Учитывая отсутствие правоприменительного органа, трудно представить как одни страны добровольно уступят свои полномочия другим. Кроме того, можно ожидать яростное сопротивление со стороны семи государств, которые все еще претендуют на суверенитет над антарктической территорией и основывают свои претензии на правах первооткрывателей и фактической оккупации, а не на достижении научных и экологических ценностей. Это знак того, что Антарктиде нужен свой представитель — агент, говорящий не от имени государств, которые коллективно управляют континентом, а от имени самого континента. Философия окружающей среды все чаще сталкивается с вопросом о том, как дать нечеловеческому миру политическое представительство. Но государства по-прежнему являются носителями власти на международной арене, и именно они должны передать эту власть новому антарктическому агенту. Нежелание государств признавать какой-либо международный орган или договор, которые угрожают их интересам, делает такое решение маловероятным.
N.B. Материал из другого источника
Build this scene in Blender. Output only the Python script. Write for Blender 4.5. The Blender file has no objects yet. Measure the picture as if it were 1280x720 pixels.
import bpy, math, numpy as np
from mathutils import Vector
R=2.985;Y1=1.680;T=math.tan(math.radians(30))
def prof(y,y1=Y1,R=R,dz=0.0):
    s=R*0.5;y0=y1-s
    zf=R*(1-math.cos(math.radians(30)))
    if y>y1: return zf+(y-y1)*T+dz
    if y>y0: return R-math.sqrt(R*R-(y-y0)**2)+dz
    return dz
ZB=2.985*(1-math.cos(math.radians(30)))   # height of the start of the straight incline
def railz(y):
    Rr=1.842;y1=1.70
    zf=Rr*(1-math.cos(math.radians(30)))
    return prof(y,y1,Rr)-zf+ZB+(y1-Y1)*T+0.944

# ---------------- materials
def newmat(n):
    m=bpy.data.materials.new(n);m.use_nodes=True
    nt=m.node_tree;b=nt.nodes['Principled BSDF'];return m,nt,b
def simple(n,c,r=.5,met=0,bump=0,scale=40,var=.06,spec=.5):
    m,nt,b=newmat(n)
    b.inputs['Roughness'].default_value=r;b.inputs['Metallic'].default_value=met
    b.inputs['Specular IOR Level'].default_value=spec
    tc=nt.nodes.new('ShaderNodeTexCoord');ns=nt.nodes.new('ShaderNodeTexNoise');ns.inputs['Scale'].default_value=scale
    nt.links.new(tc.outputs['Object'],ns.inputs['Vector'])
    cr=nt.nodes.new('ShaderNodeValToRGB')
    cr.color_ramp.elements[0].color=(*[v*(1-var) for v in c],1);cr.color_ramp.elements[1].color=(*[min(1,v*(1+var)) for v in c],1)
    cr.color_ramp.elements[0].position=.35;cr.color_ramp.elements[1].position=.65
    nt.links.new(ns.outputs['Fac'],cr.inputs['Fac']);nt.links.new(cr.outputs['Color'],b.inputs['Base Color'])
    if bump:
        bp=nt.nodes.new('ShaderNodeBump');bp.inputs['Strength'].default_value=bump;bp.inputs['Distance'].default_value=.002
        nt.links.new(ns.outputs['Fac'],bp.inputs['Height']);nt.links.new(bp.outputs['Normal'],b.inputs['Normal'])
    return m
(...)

Антарктика должна быть признана не только ледяным заповедником с нетронутой дикой природой, но и надвигающейся угрозой — разрушительной силой, которая вот-вот высвободится из-за глобального потепления. Антарктику следует рассматривать не только как самое защищенное место на Земле, но и как место, где парадокс защиты сияет во всей своей красе: в этой огромной лаборатории проверяются наши стандартные предположения о том, как управлять окружающей средой.